**YOUR OBJECTIVE:**
Return each line holding the string "scene".

------------------------------------

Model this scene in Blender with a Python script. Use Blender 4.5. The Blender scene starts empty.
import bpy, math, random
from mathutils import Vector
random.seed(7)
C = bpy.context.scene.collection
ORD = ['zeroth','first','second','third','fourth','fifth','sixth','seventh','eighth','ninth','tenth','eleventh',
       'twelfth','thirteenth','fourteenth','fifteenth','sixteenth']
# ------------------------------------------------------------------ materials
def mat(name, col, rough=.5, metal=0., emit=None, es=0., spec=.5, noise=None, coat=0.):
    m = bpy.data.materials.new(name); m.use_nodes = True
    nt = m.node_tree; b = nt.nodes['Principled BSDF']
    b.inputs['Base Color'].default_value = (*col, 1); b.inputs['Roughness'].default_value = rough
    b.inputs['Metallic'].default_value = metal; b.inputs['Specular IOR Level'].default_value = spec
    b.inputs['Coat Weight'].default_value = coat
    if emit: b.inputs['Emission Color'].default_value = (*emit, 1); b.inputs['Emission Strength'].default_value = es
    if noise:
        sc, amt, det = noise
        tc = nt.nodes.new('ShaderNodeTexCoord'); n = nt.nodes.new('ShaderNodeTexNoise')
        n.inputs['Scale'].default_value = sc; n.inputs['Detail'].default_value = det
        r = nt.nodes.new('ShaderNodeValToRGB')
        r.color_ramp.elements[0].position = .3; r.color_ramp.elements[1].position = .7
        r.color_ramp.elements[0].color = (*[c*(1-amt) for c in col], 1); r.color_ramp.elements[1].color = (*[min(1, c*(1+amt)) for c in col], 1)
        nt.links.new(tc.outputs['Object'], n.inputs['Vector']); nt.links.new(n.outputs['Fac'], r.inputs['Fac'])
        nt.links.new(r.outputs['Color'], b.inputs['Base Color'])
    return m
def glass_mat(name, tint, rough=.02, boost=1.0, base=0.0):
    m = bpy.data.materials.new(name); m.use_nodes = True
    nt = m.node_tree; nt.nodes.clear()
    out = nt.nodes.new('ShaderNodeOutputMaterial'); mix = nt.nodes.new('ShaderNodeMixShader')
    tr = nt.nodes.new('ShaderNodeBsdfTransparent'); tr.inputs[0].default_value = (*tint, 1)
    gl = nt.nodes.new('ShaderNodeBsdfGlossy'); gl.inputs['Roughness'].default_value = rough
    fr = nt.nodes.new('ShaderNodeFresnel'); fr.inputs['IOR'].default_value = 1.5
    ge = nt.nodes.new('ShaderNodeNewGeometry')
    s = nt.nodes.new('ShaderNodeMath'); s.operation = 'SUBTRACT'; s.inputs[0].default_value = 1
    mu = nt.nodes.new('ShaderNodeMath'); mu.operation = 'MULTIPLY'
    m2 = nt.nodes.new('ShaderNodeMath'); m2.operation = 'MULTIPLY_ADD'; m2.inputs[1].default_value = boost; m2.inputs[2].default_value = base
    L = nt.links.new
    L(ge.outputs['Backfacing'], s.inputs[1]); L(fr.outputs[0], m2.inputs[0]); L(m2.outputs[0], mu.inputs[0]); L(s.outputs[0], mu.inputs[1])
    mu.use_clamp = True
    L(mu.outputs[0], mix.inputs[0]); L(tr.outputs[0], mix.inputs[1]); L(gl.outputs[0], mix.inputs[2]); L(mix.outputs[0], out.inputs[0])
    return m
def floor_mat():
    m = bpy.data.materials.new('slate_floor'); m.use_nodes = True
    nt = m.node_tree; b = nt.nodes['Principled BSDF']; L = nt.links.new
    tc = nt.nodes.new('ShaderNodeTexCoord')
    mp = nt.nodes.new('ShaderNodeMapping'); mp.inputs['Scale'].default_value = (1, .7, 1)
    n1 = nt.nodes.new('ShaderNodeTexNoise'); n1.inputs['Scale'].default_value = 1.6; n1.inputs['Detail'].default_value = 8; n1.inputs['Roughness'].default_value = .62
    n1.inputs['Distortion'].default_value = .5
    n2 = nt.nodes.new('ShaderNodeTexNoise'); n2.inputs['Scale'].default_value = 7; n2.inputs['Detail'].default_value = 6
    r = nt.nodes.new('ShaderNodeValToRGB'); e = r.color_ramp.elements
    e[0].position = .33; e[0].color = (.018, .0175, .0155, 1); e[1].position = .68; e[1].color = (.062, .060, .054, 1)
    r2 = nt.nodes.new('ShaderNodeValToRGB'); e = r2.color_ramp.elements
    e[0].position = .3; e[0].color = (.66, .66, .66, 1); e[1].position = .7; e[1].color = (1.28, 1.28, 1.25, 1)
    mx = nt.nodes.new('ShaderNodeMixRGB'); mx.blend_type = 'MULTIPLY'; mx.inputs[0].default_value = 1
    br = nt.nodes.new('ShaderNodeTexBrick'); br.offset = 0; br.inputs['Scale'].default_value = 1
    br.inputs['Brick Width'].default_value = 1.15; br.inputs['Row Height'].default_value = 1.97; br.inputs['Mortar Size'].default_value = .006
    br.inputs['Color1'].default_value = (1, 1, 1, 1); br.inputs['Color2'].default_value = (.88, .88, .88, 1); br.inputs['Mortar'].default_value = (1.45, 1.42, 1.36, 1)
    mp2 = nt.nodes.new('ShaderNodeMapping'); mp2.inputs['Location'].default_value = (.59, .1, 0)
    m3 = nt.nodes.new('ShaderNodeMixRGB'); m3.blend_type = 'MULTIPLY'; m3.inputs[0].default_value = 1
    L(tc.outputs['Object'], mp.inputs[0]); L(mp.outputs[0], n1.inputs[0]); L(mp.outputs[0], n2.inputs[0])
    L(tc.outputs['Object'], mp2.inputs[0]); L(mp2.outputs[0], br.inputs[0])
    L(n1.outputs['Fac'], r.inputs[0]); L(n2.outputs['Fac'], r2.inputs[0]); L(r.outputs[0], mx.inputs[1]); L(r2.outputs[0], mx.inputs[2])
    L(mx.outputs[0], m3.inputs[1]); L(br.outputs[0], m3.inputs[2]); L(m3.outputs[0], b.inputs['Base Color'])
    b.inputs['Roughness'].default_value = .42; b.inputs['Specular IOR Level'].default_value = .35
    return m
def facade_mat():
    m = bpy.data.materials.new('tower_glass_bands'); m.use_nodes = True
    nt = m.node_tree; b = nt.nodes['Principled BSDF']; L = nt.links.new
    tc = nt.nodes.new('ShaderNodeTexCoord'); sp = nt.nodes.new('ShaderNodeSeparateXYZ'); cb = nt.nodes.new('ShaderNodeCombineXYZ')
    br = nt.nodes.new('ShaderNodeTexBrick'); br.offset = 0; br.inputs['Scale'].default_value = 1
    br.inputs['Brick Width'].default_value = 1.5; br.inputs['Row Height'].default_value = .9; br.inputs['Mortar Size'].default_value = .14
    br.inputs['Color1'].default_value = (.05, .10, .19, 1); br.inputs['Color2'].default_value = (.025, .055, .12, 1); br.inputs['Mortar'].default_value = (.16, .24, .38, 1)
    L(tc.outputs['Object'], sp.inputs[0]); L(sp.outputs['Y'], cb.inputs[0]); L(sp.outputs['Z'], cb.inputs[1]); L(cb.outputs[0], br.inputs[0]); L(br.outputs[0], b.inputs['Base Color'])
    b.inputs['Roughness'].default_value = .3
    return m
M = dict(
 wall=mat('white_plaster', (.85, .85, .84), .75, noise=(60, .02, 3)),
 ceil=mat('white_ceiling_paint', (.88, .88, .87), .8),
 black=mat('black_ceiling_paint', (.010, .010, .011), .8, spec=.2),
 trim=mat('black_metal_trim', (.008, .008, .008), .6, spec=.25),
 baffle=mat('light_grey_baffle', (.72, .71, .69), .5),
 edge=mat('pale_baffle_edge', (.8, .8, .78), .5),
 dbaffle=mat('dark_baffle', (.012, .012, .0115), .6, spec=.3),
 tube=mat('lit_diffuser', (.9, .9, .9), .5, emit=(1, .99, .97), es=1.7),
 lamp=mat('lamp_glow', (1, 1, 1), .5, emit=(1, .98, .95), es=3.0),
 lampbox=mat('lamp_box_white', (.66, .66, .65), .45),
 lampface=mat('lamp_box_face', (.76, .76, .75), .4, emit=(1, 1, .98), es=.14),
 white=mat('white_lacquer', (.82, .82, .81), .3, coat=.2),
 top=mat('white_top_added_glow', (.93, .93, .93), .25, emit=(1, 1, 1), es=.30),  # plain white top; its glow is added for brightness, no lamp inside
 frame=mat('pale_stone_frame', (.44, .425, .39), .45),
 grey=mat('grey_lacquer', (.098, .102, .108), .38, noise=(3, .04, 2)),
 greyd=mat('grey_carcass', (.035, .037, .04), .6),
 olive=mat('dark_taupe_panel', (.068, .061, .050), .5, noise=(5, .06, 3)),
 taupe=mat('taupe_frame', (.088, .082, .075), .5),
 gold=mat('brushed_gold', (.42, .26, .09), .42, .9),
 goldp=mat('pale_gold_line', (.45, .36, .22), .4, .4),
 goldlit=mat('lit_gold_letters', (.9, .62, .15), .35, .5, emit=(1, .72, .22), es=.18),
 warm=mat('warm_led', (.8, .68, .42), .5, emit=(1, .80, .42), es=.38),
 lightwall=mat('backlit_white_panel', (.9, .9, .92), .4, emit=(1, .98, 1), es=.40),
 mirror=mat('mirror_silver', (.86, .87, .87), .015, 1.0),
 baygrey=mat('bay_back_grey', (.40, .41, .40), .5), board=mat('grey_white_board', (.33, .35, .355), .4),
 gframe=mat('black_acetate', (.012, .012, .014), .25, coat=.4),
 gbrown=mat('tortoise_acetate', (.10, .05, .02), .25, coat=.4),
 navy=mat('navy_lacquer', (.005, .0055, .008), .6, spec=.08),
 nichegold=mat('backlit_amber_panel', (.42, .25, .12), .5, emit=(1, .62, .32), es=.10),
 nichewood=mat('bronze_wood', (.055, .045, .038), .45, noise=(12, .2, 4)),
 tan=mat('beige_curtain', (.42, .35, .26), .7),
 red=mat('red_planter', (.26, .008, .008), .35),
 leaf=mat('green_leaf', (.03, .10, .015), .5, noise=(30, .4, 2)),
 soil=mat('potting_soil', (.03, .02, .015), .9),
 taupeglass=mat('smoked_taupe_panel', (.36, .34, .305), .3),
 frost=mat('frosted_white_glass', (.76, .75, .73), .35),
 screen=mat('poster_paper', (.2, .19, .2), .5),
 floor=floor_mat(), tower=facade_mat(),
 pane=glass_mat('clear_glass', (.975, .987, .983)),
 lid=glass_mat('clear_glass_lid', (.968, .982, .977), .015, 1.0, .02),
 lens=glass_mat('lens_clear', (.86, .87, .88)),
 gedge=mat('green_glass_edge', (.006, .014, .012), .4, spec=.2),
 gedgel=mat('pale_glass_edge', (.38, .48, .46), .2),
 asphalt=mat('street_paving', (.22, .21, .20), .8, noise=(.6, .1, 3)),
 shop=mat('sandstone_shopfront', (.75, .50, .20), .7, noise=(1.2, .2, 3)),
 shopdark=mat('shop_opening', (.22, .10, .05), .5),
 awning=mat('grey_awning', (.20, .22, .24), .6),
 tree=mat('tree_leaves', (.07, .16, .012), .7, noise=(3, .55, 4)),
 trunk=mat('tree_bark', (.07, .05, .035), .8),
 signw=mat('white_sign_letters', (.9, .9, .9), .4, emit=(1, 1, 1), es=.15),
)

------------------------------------

**SOLUTION FOR THIS TASK:**
Model this scene in Blender with a Python script. Use Blender 4.5. The Blender scene starts empty.
C = bpy.context.scene.collection